(Entries with scene source code)
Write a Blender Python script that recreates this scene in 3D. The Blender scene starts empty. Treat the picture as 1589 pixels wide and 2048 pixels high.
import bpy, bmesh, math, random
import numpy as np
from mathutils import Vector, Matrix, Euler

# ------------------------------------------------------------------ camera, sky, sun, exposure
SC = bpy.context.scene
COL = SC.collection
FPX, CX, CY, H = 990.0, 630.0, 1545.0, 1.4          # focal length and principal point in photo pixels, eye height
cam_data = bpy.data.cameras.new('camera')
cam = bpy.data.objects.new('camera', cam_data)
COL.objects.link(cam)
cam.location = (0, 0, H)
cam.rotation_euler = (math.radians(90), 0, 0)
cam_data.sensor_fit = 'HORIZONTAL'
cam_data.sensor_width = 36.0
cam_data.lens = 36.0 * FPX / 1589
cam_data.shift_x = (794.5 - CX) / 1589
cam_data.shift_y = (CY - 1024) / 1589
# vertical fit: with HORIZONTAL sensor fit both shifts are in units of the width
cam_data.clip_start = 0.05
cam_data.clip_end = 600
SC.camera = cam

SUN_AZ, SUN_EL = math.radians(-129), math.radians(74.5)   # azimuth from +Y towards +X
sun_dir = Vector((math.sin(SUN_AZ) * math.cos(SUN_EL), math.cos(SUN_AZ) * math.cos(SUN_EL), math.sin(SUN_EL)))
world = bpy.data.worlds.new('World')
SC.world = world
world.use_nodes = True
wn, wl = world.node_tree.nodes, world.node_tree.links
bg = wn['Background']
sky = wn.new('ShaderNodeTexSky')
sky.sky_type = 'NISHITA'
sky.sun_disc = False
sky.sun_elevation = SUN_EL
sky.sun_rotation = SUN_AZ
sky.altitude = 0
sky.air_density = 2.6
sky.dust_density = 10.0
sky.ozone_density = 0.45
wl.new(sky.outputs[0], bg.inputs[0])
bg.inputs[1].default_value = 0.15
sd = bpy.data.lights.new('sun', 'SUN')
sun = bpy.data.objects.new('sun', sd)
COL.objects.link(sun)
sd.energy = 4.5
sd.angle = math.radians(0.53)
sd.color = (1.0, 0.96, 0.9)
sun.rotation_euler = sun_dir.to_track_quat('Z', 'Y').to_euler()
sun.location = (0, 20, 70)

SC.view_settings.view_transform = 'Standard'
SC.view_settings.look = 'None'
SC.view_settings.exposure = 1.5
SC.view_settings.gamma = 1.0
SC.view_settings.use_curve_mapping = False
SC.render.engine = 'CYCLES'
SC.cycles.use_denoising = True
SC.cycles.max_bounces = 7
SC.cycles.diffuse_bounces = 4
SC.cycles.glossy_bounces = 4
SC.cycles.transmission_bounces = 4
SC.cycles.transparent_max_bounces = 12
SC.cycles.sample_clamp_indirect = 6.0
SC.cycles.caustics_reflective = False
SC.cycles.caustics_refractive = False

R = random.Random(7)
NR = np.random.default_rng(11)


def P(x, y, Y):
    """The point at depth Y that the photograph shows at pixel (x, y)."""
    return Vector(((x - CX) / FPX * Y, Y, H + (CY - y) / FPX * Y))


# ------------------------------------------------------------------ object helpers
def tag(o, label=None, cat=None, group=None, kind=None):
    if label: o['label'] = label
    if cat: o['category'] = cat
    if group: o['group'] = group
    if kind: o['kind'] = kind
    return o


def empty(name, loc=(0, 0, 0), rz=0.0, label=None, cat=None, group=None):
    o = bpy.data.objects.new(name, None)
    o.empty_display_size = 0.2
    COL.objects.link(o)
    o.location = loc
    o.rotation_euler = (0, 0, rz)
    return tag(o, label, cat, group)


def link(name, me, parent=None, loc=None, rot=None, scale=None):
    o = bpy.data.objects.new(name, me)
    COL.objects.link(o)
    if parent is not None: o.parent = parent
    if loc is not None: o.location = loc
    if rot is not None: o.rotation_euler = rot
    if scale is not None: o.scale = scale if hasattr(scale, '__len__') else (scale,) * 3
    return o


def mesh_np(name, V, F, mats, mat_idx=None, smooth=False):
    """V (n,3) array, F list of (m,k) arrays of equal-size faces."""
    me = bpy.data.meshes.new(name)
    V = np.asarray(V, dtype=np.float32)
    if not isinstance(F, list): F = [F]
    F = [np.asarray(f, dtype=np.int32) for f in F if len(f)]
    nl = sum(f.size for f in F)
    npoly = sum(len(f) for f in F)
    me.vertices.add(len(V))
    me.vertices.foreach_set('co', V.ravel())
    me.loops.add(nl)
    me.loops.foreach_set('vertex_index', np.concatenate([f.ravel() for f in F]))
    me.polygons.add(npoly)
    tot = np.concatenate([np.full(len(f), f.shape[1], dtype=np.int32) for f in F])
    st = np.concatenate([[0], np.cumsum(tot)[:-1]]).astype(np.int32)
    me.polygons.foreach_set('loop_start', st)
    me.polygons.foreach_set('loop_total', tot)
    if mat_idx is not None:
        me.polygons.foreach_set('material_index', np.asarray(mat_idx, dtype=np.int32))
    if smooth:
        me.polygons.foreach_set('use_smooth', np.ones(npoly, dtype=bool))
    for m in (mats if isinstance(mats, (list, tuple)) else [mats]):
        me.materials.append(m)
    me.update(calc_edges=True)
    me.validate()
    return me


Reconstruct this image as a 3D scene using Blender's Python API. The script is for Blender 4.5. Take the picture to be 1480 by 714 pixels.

Aim of the task
Extract every record and return it verbatim.

Exercise output
Write a Blender Python script that recreates this scene in 3D. The Blender scene starts empty. Treat the picture as 1589 pixels wide and 2048 pixels high.
import bpy, bmesh, math, random
import numpy as np
from mathutils import Vector, Matrix, Euler

# ------------------------------------------------------------------ camera, sky, sun, exposure
SC = bpy.context.scene
COL = SC.collection
FPX, CX, CY, H = 990.0, 630.0, 1545.0, 1.4          # focal length and principal point in photo pixels, eye height
cam_data = bpy.data.cameras.new('camera')
cam = bpy.data.objects.new('camera', cam_data)
COL.objects.link(cam)
cam.location = (0, 0, H)
cam.rotation_euler = (math.radians(90), 0, 0)
cam_data.sensor_fit = 'HORIZONTAL'
cam_data.sensor_width = 36.0
cam_data.lens = 36.0 * FPX / 1589
cam_data.shift_x = (794.5 - CX) / 1589
cam_data.shift_y = (CY - 1024) / 1589
# vertical fit: with HORIZONTAL sensor fit both shifts are in units of the width
cam_data.clip_start = 0.05
cam_data.clip_end = 600
SC.camera = cam

SUN_AZ, SUN_EL = math.radians(-129), math.radians(74.5)   # azimuth from +Y towards +X
sun_dir = Vector((math.sin(SUN_AZ) * math.cos(SUN_EL), math.cos(SUN_AZ) * math.cos(SUN_EL), math.sin(SUN_EL)))
world = bpy.data.worlds.new('World')
SC.world = world
world.use_nodes = True
wn, wl = world.node_tree.nodes, world.node_tree.links
bg = wn['Background']
sky = wn.new('ShaderNodeTexSky')
sky.sky_type = 'NISHITA'
sky.sun_disc = False
sky.sun_elevation = SUN_EL
sky.sun_rotation = SUN_AZ
sky.altitude = 0
sky.air_density = 2.6
sky.dust_density = 10.0
sky.ozone_density = 0.45
wl.new(sky.outputs[0], bg.inputs[0])
bg.inputs[1].default_value = 0.15
sd = bpy.data.lights.new('sun', 'SUN')
sun = bpy.data.objects.new('sun', sd)
COL.objects.link(sun)
sd.energy = 4.5
sd.angle = math.radians(0.53)
sd.color = (1.0, 0.96, 0.9)
sun.rotation_euler = sun_dir.to_track_quat('Z', 'Y').to_euler()
sun.location = (0, 20, 70)

SC.view_settings.view_transform = 'Standard'
SC.view_settings.look = 'None'
SC.view_settings.exposure = 1.5
SC.view_settings.gamma = 1.0
SC.view_settings.use_curve_mapping = False
SC.render.engine = 'CYCLES'
SC.cycles.use_denoising = True
SC.cycles.max_bounces = 7
SC.cycles.diffuse_bounces = 4
SC.cycles.glossy_bounces = 4
SC.cycles.transmission_bounces = 4
SC.cycles.transparent_max_bounces = 12
SC.cycles.sample_clamp_indirect = 6.0
SC.cycles.caustics_reflective = False
SC.cycles.caustics_refractive = False

R = random.Random(7)
NR = np.random.default_rng(11)


def P(x, y, Y):
    """The point at depth Y that the photograph shows at pixel (x, y)."""
    return Vector(((x - CX) / FPX * Y, Y, H + (CY - y) / FPX * Y))


# ------------------------------------------------------------------ object helpers
def tag(o, label=None, cat=None, group=None, kind=None):
    if label: o['label'] = label
    if cat: o['category'] = cat
    if group: o['group'] = group
    if kind: o['kind'] = kind
    return o


def empty(name, loc=(0, 0, 0), rz=0.0, label=None, cat=None, group=None):
    o = bpy.data.objects.new(name, None)
    o.empty_display_size = 0.2
    COL.objects.link(o)
    o.location = loc
    o.rotation_euler = (0, 0, rz)
    return tag(o, label, cat, group)


def link(name, me, parent=None, loc=None, rot=None, scale=None):
    o = bpy.data.objects.new(name, me)
    COL.objects.link(o)
    if parent is not None: o.parent = parent
    if loc is not None: o.location = loc
    if rot is not None: o.rotation_euler = rot
    if scale is not None: o.scale = scale if hasattr(scale, '__len__') else (scale,) * 3
    return o


def mesh_np(name, V, F, mats, mat_idx=None, smooth=False):
    """V (n,3) array, F list of (m,k) arrays of equal-size faces."""
    me = bpy.data.meshes.new(name)
    V = np.asarray(V, dtype=np.float32)
    if not isinstance(F, list): F = [F]
    F = [np.asarray(f, dtype=np.int32) for f in F if len(f)]
    nl = sum(f.size for f in F)
    npoly = sum(len(f) for f in F)
    me.vertices.add(len(V))
    me.vertices.foreach_set('co', V.ravel())
    me.loops.add(nl)
    me.loops.foreach_set('vertex_index', np.concatenate([f.ravel() for f in F]))
    me.polygons.add(npoly)
    tot = np.concatenate([np.full(len(f), f.shape[1], dtype=np.int32) for f in F])
    st = np.concatenate([[0], np.cumsum(tot)[:-1]]).astype(np.int32)
    me.polygons.foreach_set('loop_start', st)
    me.polygons.foreach_set('loop_total', tot)
    if mat_idx is not None:
        me.polygons.foreach_set('material_index', np.asarray(mat_idx, dtype=np.int32))
    if smooth:
        me.polygons.foreach_set('use_smooth', np.ones(npoly, dtype=bool))
    for m in (mats if isinstance(mats, (list, tuple)) else [mats]):
        me.materials.append(m)
    me.update(calc_edges=True)
    me.validate()
    return me


Reconstruct this image as a 3D scene using Blender's Python API. The script is for Blender 4.5. Take the picture to be 1480 by 714 pixels.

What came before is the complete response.